● **Given instruction**
Reproduce, character for character, the lines below from the first through the one with "return V(((px - 1024) / F * d, d, z))". Leave pictures out.
------ Stored data
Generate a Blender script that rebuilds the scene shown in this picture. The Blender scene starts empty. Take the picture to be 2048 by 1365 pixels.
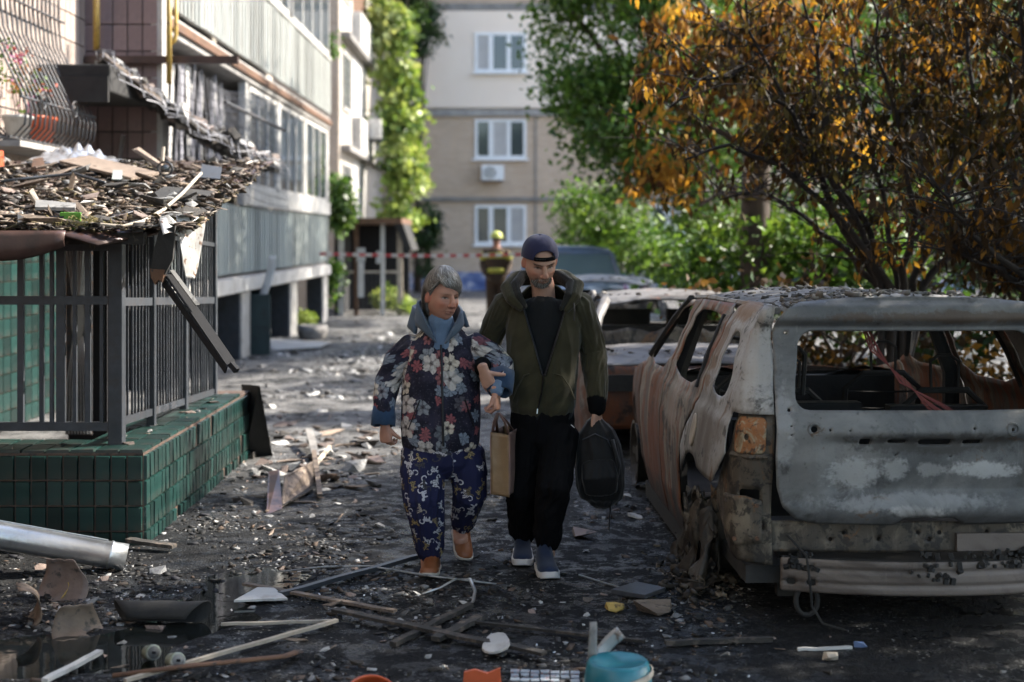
import bpy, bmesh, math, random
import numpy as np
from mathutils import Vector, Matrix, noise as mnoise

R = math.radians
V = Vector
scene = bpy.context.scene
COL = scene.collection
random.seed(7)

# ------------------------------------------------------------------ camera
F = 2048 * 50 / 36.0          # focal length in pixels of the 2048 px wide photograph
CH = 1.75                     # eye height
HZ = 475.0                    # row of the horizon


def P(px, py, d):
    return V(((px - 1024) / F * d, d, CH - (py - HZ) / F * d))


def G(px, py, z=0.0):
    d = F * (CH - z) / (py - HZ)
    return V(((px - 1024) / F * d, d, z))


cam_d = bpy.data.cameras.new('camera')
cam = bpy.data.objects.new('camera', cam_d)
COL.objects.link(cam)
cam.location = (0, 0, CH)
cam.rotation_euler = (R(90), 0, 0)
cam_d.lens = 50
cam_d.sensor_width = 36
cam_d.shift_y = -(682.5 - HZ) / 2048
cam_d.clip_end = 500
cam_d.clip_start = 0.05
cam_d.dof.use_dof = True
cam_d.dof.focus_distance = 7.35
cam_d.dof.aperture_fstop = 1.6
scene.camera = cam

# ------------------------------------------------------------------ sky and sun
SUN_EL, SUN_AZ = 40.0, 68.0    # azimuth measured from +Y towards +X
world = bpy.data.worlds.new('World')
scene.world = world
world.use_nodes = True
wn = world.node_tree
sky = wn.nodes.new('ShaderNodeTexSky')
sky.sky_type = 'NISHITA'
sky.sun_disc = False
sky.sun_elevation = R(SUN_EL)
sky.sun_rotation = R(SUN_AZ)
sky.air_density = 1.0
sky.dust_density = 1.5
bg = wn.nodes['Background']
bg.inputs['Strength'].default_value = 0.145
wn.links.new(sky.outputs[0], bg.inputs[0])
sun_d = bpy.data.lights.new('sun', 'SUN')
sun_d.energy = 4.5
sun_d.angle = R(0.6)
sun_d.color = (1.0, 0.93, 0.82)
sun = bpy.data.objects.new('sun', sun_d)
COL.objects.link(sun)
sdir = V((math.sin(R(SUN_AZ)) * math.cos(R(SUN_EL)), math.cos(R(SUN_AZ)) * math.cos(R(SUN_EL)), math.sin(R(SUN_EL))))
sun.rotation_euler = (-sdir).to_track_quat('-Z', 'Y').to_euler()
sun.location = sdir * 30

scene.view_settings.view_transform = 'Standard'
scene.view_settings.look = 'None'
scene.view_settings.gamma = 1
scene.view_settings.exposure = 1.85
scene.view_settings.use_curve_mapping = False
scene.cycles.max_bounces = 5
scene.cycles.diffuse_bounces = 3
scene.cycles.glossy_bounces = 3
scene.cycles.use_adaptive_sampling = True
scene.cycles.adaptive_threshold = 0.025
scene.cycles.transparent_max_bounces = 8
scene.cycles.sample_clamp_indirect = 6
scene.cycles.use_denoising = True


# ------------------------------------------------------------------ object helpers
def tag(o, label=None, cat=None, group=None, kind=None):
    if label: o['label'] = label
    if cat: o['category'] = cat
    if group: o['group'] = group
    if kind: o['kind'] = kind
    return o


def thing(name, label, cat, loc=(0, 0, 0), group=None):
    o = bpy.data.objects.new(name, None)
    o.empty_display_size = 0.1
    COL.objects.link(o)
    o.matrix_basis = Matrix.Translation(V(loc))
    return tag(o, label, cat, group)


def wm(o):
    """world matrix from the chain of parents, without waiting for the depsgraph"""
    m = o.matrix_basis.copy()
    if o.parent:
        m = wm(o.parent) @ o.matrix_parent_inverse @ m
    return m


def attach(o, parent):
    o.parent = parent
    o.matrix_parent_inverse = wm(parent).inverted()


def put(name, me, mtx, parent=None):
    o = bpy.data.objects.new(name, me)
    COL.objects.link(o)
    o.matrix_basis = mtx
    if parent: attach(o, parent)
    return o


def copy_tree(o, parent=None):
    c = o.copy()
    COL.objects.link(c)
    if parent:
        c.parent = parent
    for ch in list(o.children):
        copy_tree(ch, c)
    return c


class MB:
    """collects shapes into one mesh"""

    def __init__(s):
        s.v, s.f, s.m = [], [], []

    def add(s, vs, fs, mat=0):
        o = len(s.v)
        s.v.extend([tuple(x) for x in vs])
        s.f.extend([tuple(i + o for i in f) for f in fs])
        s.m.extend([mat] * len(fs))
        return s

    def box(s, c, size, rot=None, mat=0):
        hx, hy, hz = size[0] / 2, size[1] / 2, size[2] / 2
        vs = [V((x, y, z)) for x in (-hx, hx) for y in (-hy, hy) for z in (-hz, hz)]
        if rot is not None:
            vs = [rot @ v for v in vs]
        c = V(c)
        return s.add([v + c for v in vs], [(0, 1, 3, 2), (4, 6, 7, 5), (0, 4, 5, 1), (2, 3, 7, 6), (0, 2, 6, 4), (1, 5, 7, 3)], mat)

    def bx(s, x0, x1, y0, y1, z0, z1, mat=0):
        return s.box(((x0 + x1) / 2, (y0 + y1) / 2, (z0 + z1) / 2), (abs(x1 - x0), abs(y1 - y0), abs(z1 - z0)), None, mat)

    def bar(s, a, b, w, h, up=V((0, 0, 1)), mat=0):
        a, b = V(a), V(b)
        t = (b - a)
        L = t.length
        t.normalize()
        x = t.cross(up)
        if x.length < 1e-4: x = t.cross(V((1, 0, 0)))
        x.normalize()
        z = x.cross(t)
        m = Matrix((x, t, z)).transposed()
        return s.box((a + b) / 2, (w, L, h), m, mat)

    def tube(s, pts, r, n=8, cap=True, mat=0, flat=1.0):
        pts = [V(p) for p in pts]
        k = len(pts)
        rs = list(r) if hasattr(r, '__len__') else [r] * k
        rings = []
        prev = None
        for i in range(k):
            t = (pts[min(i + 1, k - 1)] - pts[max(i - 1, 0)])
            if t.length < 1e-9: t = V((0, 0, 1))
            t.normalize()
            if prev is None:
                x = t.cross(V((0, 0, 1)))
                if x.length < 0.05: x = t.cross(V((1, 0, 0)))
            else:
                x = prev - t * prev.dot(t)
                if x.length < 1e-5: x = t.orthogonal()
            x.normalize()
            prev = x
            y = t.cross(x)
            rings.append([pts[i] + x * (math.cos(2 * math.pi * j / n) * rs[i]) + y * (math.sin(2 * math.pi * j / n) * rs[i] * flat) for j in range(n)])
        return s.loft(rings, cap, mat)

    def loft(s, rings, cap=True, mat=0, closed=True):
        n = len(rings[0])
        vs = [p for r in rings for p in r]
        fs = []
        for i in range(len(rings) - 1):
            for j in range(n if closed else n - 1):
                a, b = i * n + j, i * n + (j + 1) % n
                fs.append((a, b, b + n, a + n))
        if cap:
            fs.append(tuple(range(n - 1, -1, -1)))
            fs.append(tuple((len(rings) - 1) * n + j for j in range(n)))
        return s.add(vs, fs, mat)

    def grid(s, fn, nu, nv, mat=0):
        vs = [fn(i / nu, j / nv) for j in range(nv + 1) for i in range(nu + 1)]
        fs = [(j * (nu + 1) + i, j * (nu + 1) + i + 1, (j + 1) * (nu + 1) + i + 1, (j + 1) * (nu + 1) + i) for j in range(nv) for i in range(nu)]
        return s.add(vs, fs, mat)

    def poly(s, pts, n, th, mat=0):
        """flat outline pts (3-D), extruded by th along n"""
        k = len(pts)
        n = V(n) * th
        vs = [V(p) for p in pts] + [V(p) + n for p in pts]
        fs = [tuple(range(k - 1, -1, -1)), tuple(range(k, 2 * k))] + [(i, (i + 1) % k, k + (i + 1) % k, k + i) for i in range(k)]
        return s.add(vs, fs, mat)

    def mesh(s, name, mats, smooth=False, org=None):
        me = bpy.data.meshes.new(name)
        vs = s.v
        if org is not None:
            vs = [(x - org[0], y - org[1], z - org[2]) for x, y, z in vs]
        me.from_pydata(vs, [], s.f)
        ms = mats if isinstance(mats, (list, tuple)) else [mats]
        for m in ms: me.materials.append(m)
        if len(ms) > 1: me.polygons.foreach_set('material_index', s.m)
        if smooth: me.polygons.foreach_set('use_smooth', [True] * len(s.f))
        me.update()
        return me

    def build(s, name, mats, parent=None, smooth=False, bevel=0, local=False, solid=0):
        """one object; vertices are given in world space (or in the parent's space when local)"""
        if local:
            me = s.mesh(name, mats, smooth)
            o = bpy.data.objects.new(name, me)
            COL.objects.link(o)
            if parent: o.parent = parent
        else:
            a = np.array(s.v)
            org = ((a[:, 0].min() + a[:, 0].max()) / 2, (a[:, 1].min() + a[:, 1].max()) / 2, a[:, 2].min())
            o = put(name, s.mesh(name, mats, smooth, org), Matrix.Translation(V(org)), parent)
        if solid:
            md = o.modifiers.new('solid', 'SOLIDIFY')
            md.thickness = solid
            md.offset = 0
        if bevel:
            md = o.modifiers.new('bevel', 'BEVEL')
            md.width = bevel
            md.segments = 2
            md.limit_method = 'ANGLE'
        return o


def npmesh(name, verts, quads, mats, smooth=False, cols=None):
    """fast mesh from numpy arrays; cols: one colour per vertex"""
    me = bpy.data.meshes.new(name)
    nv, nf, k = len(verts), len(quads), quads.shape[1]
    me.vertices.add(nv)
    me.vertices.foreach_set('co', verts.astype(np.float32).ravel())
    me.loops.add(nf * k)
    me.loops.foreach_set('vertex_index', quads.astype(np.int32).ravel())
    me.polygons.add(nf)
    me.polygons.foreach_set('loop_start', np.arange(0, nf * k, k, dtype=np.int32))
    if smooth: me.polygons.foreach_set('use_smooth', np.ones(nf, dtype=bool))
    for m in (mats if isinstance(mats, (list, tuple)) else [mats]): me.materials.append(m)
    me.update(calc_edges=True)
    if cols is not None:
        at = me.color_attributes.new('tint', 'FLOAT_COLOR', 'POINT')
        c4 = np.ones((nv, 4), dtype=np.float32)
        c4[:, :3] = cols
        at.data.foreach_set('color', c4.ravel())
    return me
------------
● **Answer for the task**
Generate a Blender script that rebuilds the scene shown in this picture. The Blender scene starts empty. Take the picture to be 2048 by 1365 pixels.
import bpy, bmesh, math, random
import numpy as np
from mathutils import Vector, Matrix, noise as mnoise

R = math.radians
V = Vector
scene = bpy.context.scene
COL = scene.collection
random.seed(7)

# ------------------------------------------------------------------ camera
F = 2048 * 50 / 36.0          # focal length in pixels of the 2048 px wide photograph
CH = 1.75                     # eye height
HZ = 475.0                    # row of the horizon


def P(px, py, d):
    return V(((px - 1024) / F * d, d, CH - (py - HZ) / F * d))


def G(px, py, z=0.0):
    d = F * (CH - z) / (py - HZ)
    return V(((px - 1024) / F * d, d, z))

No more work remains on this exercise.